The report also highlights wide performance variation across countries and underlying factors. The report’s detailed Country Profiles and online Data Explorer tool not only allow users to understand how close each country has come to the equality benchmark in each of the four subindexes, but also provide a snapshot of the legal and social framework within which these outcomes are produced.

The magnitude of gender gaps in countries around the world is the combined result of various socioeconomic, policy and cultural variables. The Global Gender Gap Index was developed in 2006 partially to address the need for a consistent and comprehensive measure for gender equality that can track a country’s progress over time. The Index does not seek to set priorities for countries but rather to provide a comprehensive set of data and a clear method for tracking gaps on critical indicators so that countries may set priorities within their own economic, political and cultural contexts.

The report continues to highlight the strong correlation between a country’s gender gap and its economic performance and summarizes some of the latest research on the case for gender equality. This year, we also introduced a deeper analysis of gender gaps across industries and the role of gender-based occupational and skills imbalances. The report highlights the message to policy-makers that countries that want to remain competitive and inclusive will need to make gender equality a critical part of their nation’s human capital development.
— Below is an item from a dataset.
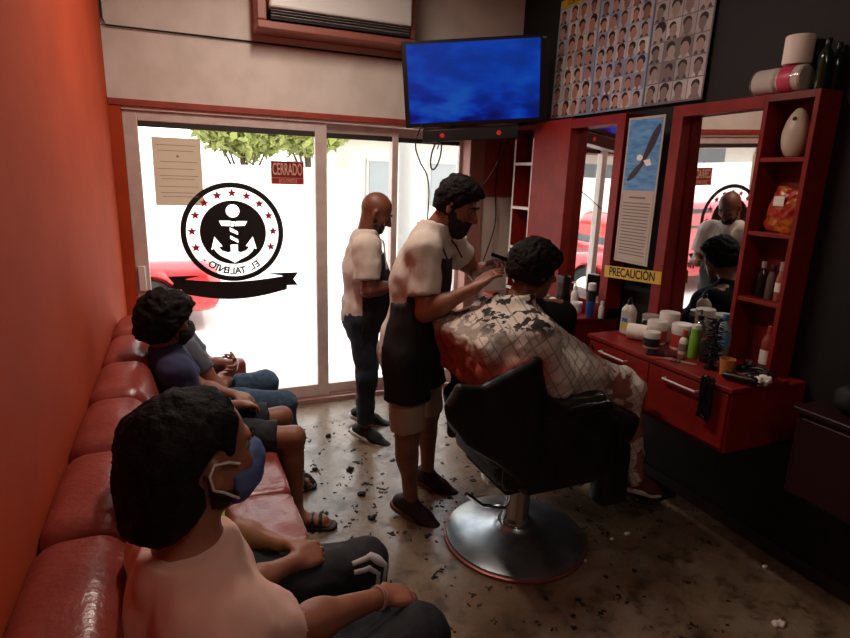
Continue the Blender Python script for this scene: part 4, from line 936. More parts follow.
# ------------------------------------------------------------------ barber chairs and customers
LEA = mat('black_chair_leather', '#0e0d0f', .38, bump=.12, bscale=80); CBL = mat('chair_base_chrome', '#a4a9ad', .3, metal=.85, col2='#7d8388', scale=6)
def barber_chair(label, ox, oy, dz=0):
    t = thing('barber_chair', label, 'barber chair', (ox, oy, 0)); o = V(ox, oy, 0)
    g = G(); g.lathe([(.35, 0), (.352, .012), (.345, .028), (.3, .045), (.2, .062), (.12, .075), (.1, .09), (.09, .1)], o, 56); g.build('base_plate', CBL, t)
    g = G(); g.lathe([(.35, .0), (.358, .004), (.358, .016), (.35, .02)], o, 56); g.build('base_rim', mat('rim_rubber', '#9a5a50', .4, metal=.6), t)
    g = G(); g.lathe([(.075, .09), (.07, .12), (.062, .14), (.062, .38+dz)], o, 28); g.build('column', CHROME, t)
    g = G(); g.tube([o + V(-.03, .02, .16), o + V(-.2, .0, .22), o + V(-.29, -.0, .3)], .011, 8); g.build('pump_lever', CHROME, t); o = o + V(0, 0, dz)
    g = G(); g.box((ox-.2, oy-.2, .38+dz), (ox+.25, oy+.2, .44+dz)); g.build('seat_frame', BLACKM, t, bevel=.01)
    sbuild('seat', [rbox(o + V(.03, 0, .51), (.29, .235, .075), rad=.05, k=.02)], LEA, t, h=.012)
    bx = np.array([nrm(V(.96, 0, .22)), V(0,1,0), nrm(V(-.22, 0, .96))])
    sbuild('backrest', [rbox(o + V(-.24, 0, .78), (.05, .24, .25), bx, rad=.05, k=.03), rbox(o + V(-.27, 0, .66), (.05, .24, .13), bx, rad=.045, k=.03)], LEA, t, h=.012)
    for sg in (-1, 1):
        sp = sbuild('side_panel', [rbox(o + V(.03, sg*.275, .60), (.3, .03, .14), rad=.028, k=.04), rbox(o + V(.03, sg*.275, .54), (.2, .028, .12), rad=.025, k=.05)], LEA, t, h=.012)
        sbuild('armrest', [rbox(o + V(.02, sg*.285, .80), (.24, .04, .03), rad=.028, k=.02)], LEA, t, h=.01)
        g = G()
        for dx in (-.15, .2): g.tube([o + V(dx, sg*.28, .7), o + V(dx, sg*.28, .79)], .014, 8)
        g.build('arm_support', CHROME, t)
    g = G()
    for sg in (-1, 1): g.tube([o + V(.25, sg*.15, .42), o + V(.42, sg*.15, .34), o + V(.62, sg*.15, .155), o + V(.85, sg*.15, .145)], .014, 8)
    g.build('footrest_arm', CHROME, t)
    g = G(); g.obox(o + V(.75, 0, .165), V(.11, 0, .01), V(0, .2, 0), V(-.001, 0, .01)); g.build('footrest', mat('footrest_plate', '#3a3a3c', .4, metal=.6), t, bevel=.004)
    g = G(); g.obox(o + V(.43, 0, .37), V(.09, 0, -.13), V(0, .2, 0), nrm(V(.82, 0, .57))*.012); g.build('calf_rest', LEA, t, bevel=.01)
    return t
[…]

In particular, learning between countries and public-private cooperation within countries will be critical elements of closing the gender gap.

We hope that the information contained in the Global Gender Gap Report series will serve as a basis for continued benchmarking by countries on their progress towards gender equality, help support the case for closing gender gaps and encourage further research on policies and practices that are effective at promoting change.